Cues We Miss


Getting the proper feedback from a senior — level manager, as Narcisse did, can help you decode important cues. “I understood from that point on that I should take those types of activities very seriously and consider them part of my working environment,” Narcisse relates. “I never missed another [event].”

Subtle messages can also be buried in evaluations, and criticism can come in a bushel of praise. Your boss may tell you you’re doing a fantastic job but add that there’s “one little thing” you could work on. “Whatever follows that statement is often the signal,” Davidson asserts. “The mistake that professionals make is that they think it really is a little thing, but in fact it is a significant issue, and he or she simply doesn’t feel comfortable saying it directly.”

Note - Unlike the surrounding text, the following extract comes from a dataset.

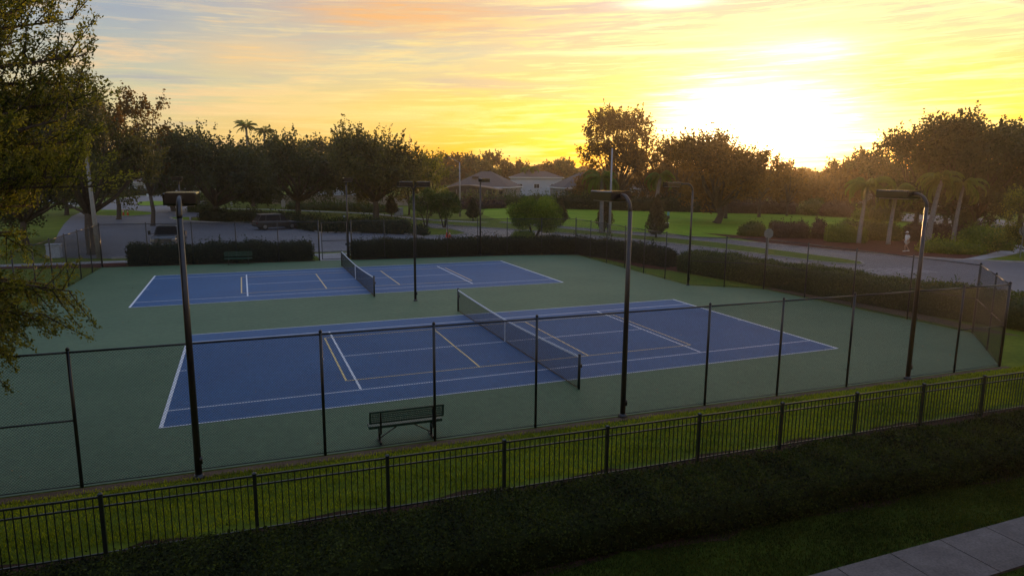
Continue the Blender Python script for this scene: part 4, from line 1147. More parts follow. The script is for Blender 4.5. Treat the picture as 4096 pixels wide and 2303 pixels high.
def pickup(loc, rz, label):
    r = thing('pickup_truck', (loc[0], loc[1], .007), label, 'pickup truck', None, rz)
    hw = 1.0; X = 2.9
    b = MB(); b.loft([ring(-X, hw * .95, hw * .95, .55, 1.22, 1.1), ring(-X + .1, hw, hw, .5, 1.25, 1.1), ring(.0, hw, hw, .45, 1.25, 1.1), ring(1.1, hw, hw * .95, .45, 1.27, 1.1), ring(X - .25, hw, hw * .90, .45, 1.22, 1.05), ring(X - .05, hw * .96, hw * .86, .5, 1.12, 1.0), ring(X, hw * .92, hw * .8, .55, 1.05, .95)])
    b.build('body', M['paintgrey'], r, bevel=.03)
    q = MB(); q.loft([[(-X + .15, -.85, 1.255), (-X + .15, .85, 1.255), (-X + .15, .85, 1.262), (-X + .15, -.85, 1.262)], [(-.9, -.85, 1.255), (-.9, .85, 1.255), (-.9, .85, 1.262), (-.9, -.85, 1.262)]]); q.build('cargo_bed', M['tyre'], r)
    c = MB(); zt = 1.90
    c.loft([[(x0, -w0, 1.24), (x1, -w1, zt), (x1, w1, zt), (x0, w0, 1.24)] for x0, x1, w0, w1 in ((-.85, -.75, .90, .76), (.2, .15, .93, .80), (1.35, .75, .90, .76))]); c.build('window_glass', M['glass'], r)
    f = MB(); f.loft([[(x, -w_, zt - .02), (x, -w_ * .85, zt + .07), (x, w_ * .85, zt + .07), (x, w_, zt - .02)] for x, w_ in ((-.8, .77), (-.4, .81), (.5, .81), (.82, .77))]); f.build('roof', M['paintgrey'], r, bevel=.02)
    p = MB()
    for s in (-1, 1):
        for xa, xb in ((-.85, -.75), (.22, .18), (1.36, .78)): p.bar((xa, s * .92, 1.24), (xb, s * .79, zt), .08, .04)
    p.build('pillars', M['paintgrey'], r)
    g_ = MB(); g_.box((X + .02, 0, .86), (.08, 1.2, .34))
    g_.build('grille', M['tyre'], r)
    for z in (.74, .83, .92, 1.0):
        q = MB(); q.box((X + .07, 0, z), (.03, 1.16, .035)); q.build('grille_bar', M['chrome'], r)
    q = MB(); q.box((X + .08, 0, .56), (.16, 1.9, .2)); q.build('front_bumper', M['chrome'], r, bevel=.03)
    q = MB(); q.box((-X - .06, 0, .6), (.14, 1.85, .2)); q.build('rear_bumper', M['chrome'], r, bevel=.03)
    for s in (-1, 1):
        q = MB(); q.box((X - .02, s * .80, .90), (.10, .32, .26)); q.build('headlight', M['chrome'], r, bevel=.02)
        q = MB(); q.box((-X, s * .88, .98), (.06, .14, .36)); q.build('tail_light', M['redlens'], r)
        m_ = MB(); m_.bar((1.15, s * .9, 1.32), (1.15, s * 1.28, 1.36), .04); m_.box((1.15, s * 1.33, 1.42), (.10, .20, .34)); m_.build('towing_mirror', M['tyre'], r, bevel=.015)
        for x in (-X + 1.15, X - 1.0): wheel(r, x, s * .87, .41, .27)


pickup((-15.6, 46.6), -math.pi / 2 - .08, 'grey pickup truck facing the courts with wide towing mirrors, behind the hedge')

# ---------------------------------------------------------------- street furniture
def cone(loc, label, h=.72):
    r = thing('traffic_cone', (loc[0], loc[1], .008), label, 'traffic cone', 'orange traffic cones by the roads')
    b = MB(); b.box((0, 0, .02), (.38, .38, .04)); b.build('base', M['cone'], r)
    c = MB(); c.lathe((0, 0, .04), [(.15, 0), (.03, h - .04), (.015, h - .03)], 14); c.build('cone_body', M['cone'], r, True)
    w = MB(); w.lathe((0, 0, .04), [(.15 - .12 * .55 + .006, h * .52), (.15 - .12 * .8 + .005, h * .76)], 14); w.build('reflective_band', M['conew'], r, True)


cone(G(311, 543.5), 'left of the two orange cones on the loop road grass island', .95); cone(G(322, 543.5), 'right of the two orange cones on the loop road grass island', .95)
cone(G(1125, 597), 'taller orange cone with pale top by the traffic island tip', .95); cone(G(1131.5, 597.5), 'shorter orange cone beside the taller one at the traffic island tip', .55)


def octagon(mb, c, rad, y, th=.01):
    vs = [];
    for yy in (y - th / 2, y + th / 2):
        for k in range(8):
            a = math.pi / 8 + k * math.pi / 4; vs.append((c[0] + rad * math.cos(a), yy, c[1] + rad * math.sin(a)))
    mb.add(vs, [tuple(range(8)), tuple(range(15, 7, -1))] + [(k, (k + 1) % 8, 8 + (k + 1) % 8, 8 + k) for k in range(8)])


def text(body, size, loc, rot, material, parent, name='lettering'):
    cu = bpy.data.curves.new(name, 'FONT'); cu.body = body; cu.size = size; cu.align_x = 'CENTER'; cu.align_y = 'CENTER'; cu.extrude = .003
    o = bpy.data.objects.new(name, cu); COL.objects.link(o)
    dg = bpy.context.evaluated_depsgraph_get(); me = bpy.data.meshes.new_from_object(o.evaluated_get(dg)); bpy.data.objects.remove(o)
    me.materials.append(material)
    q = link(name, me, parent, loc); q.rotation_euler = rot
    return q


def stop_sign(loc, rz, label, h=2.35, face=True):
    """local -Y is the side the lettering faces"""
    r = thing('stop_sign', (loc[0], loc[1], 0), label, 'stop sign', None, rz)
    p = MB(); p.bar((0, .03, 0), (0, .03, h + .05), .06, .04); p.build('post', M['signback'], r)
    pl = MB(); octagon(pl, (0, h - .32), .41, 0, .012); o = pl.build('sign_plate', M['signback'], r)
    fc = MB(); octagon(fc, (0, h - .32), .385, -.009, .004); fo = fc.build('sign_face', M['signred'], o)
    text('STOP', .27, (0, -.0125, h - .32), (math.pi / 2, 0, 0), M['signwhite'], o)
    return r


stop_sign((28.9, 22.7), math.pi * .93, 'grey back of an octagonal stop sign behind the right hedge', 2.45)
stop_sign((50.7, 17.2), math.pi * .9, 'grey green back of a stop sign at the right street corner', 2.6)
stop_sign(G(440, 521), -.5, 'red stop sign partly hidden behind the lamp head at the loop road', 2.7)
r = thing('round_sign', (*G(714, 541), 0), 'white sign on twin white posts behind the car park hedge', 'sign')
q = MB(); q.bar((-.12, 0, 0), (-.12, 0, 1.3), .07); q.bar((.12, 0, 0), (.12, 0, 1.3), .07); q.build('post', M['signwhite'], r)
q = MB(); q.box((0, -.06, 1.75), (.62, .05, .95)); q.box((0, -.06, 2.32), (.3, .05, .2)); q.build('sign_plate', M['signwhite'], r, bevel=.02)
r = thing('island_sign', (*G(377, 509), .12), 'small white sign standing on the loop island', 'sign')
q = MB(); q.bar((0, 0, 0), (0, 0, 1.2), .12); q.build('post', M['signwhite'], r)
q = MB(); q.box((0, -.08, 1.35), (1.0, .05, .55)); q.build('sign_plate', M['signwhite'], r, bevel=.02)
r = thing('fire_hydrant', (*G(583, 518), 0), 'pale fire hydrant on the grass near the beige wall', 'fire hydrant')
q = MB(); q.lathe((0, 0, 0), [(.2, 0), (.2, .05), (.13, .08), (.13, .55), (.17, .58), (.15, .68), (.05, .78)], 12); q.build('barrel', M['signwhite'], r, True)
q = MB(); q.tube([(-.24, 0, .45), (.24, 0, .45)], .07, 10); q.build('nozzle', M['signwhite'], r)
r = thing('utility_box', (*G(1003, 541), 0), 'small pale utility box under the oak row', 'utility box')
q = MB(); q.box((0, 0, .55), (1.2, .9, 1.1)); q.build('cabinet', M['stuccow'], r, bevel=.03); q = MB(); q.box((0, 0, 1.13), (1.3, 1.0, .06)); q.build('lid', M['stuccow'], r)
r = thing('utility_box', (*G(138, 648), 0), 'pale utility box on the mulch behind the feathery tree', 'utility box')
q = MB(); q.box((0, 0, .5), (.9, .8, 1.0)); q.build('cabinet', M['stuccow'], r, bevel=.03); q = MB(); q.box((0, 0, 1.03), (1.0, .9, .06)); q.build('lid', M['stuccow'], r)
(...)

Andrea Briscoe, a New York — based executive coach with Sage Consulting Inc., knows of a female manager at a large corporation who noticed a decline in her workload but never questioned it. Two months later, her position was eliminated. It was only in hindsight that the executive realized the light workload was a negative sign. “There are certain intuitive feelings that folks have,” explains Briscoe, “but the question is whether you follow up on them.”

Career — derailing cues can also come from peers and reports. For example, co — workers might not invite you to lunches — where important information is often exchanged — or your staff may withhold critical feedback on initiatives. The underlying message may be that peers consider you difficult to work with. And your staff may fear criticism or have a problem with your authority.

To avoid miscues and keep your career on track, Frankel offers the following tips:
Understand corporate politics. Employees who have had their careers derailed tend to focus more on completing tasks than on building relationships. “There really has to be a balance,” maintains Frankel. “If you’re wondering why certain people get ahead and you stay in place while you work harder, it almost always has to do with relationships.”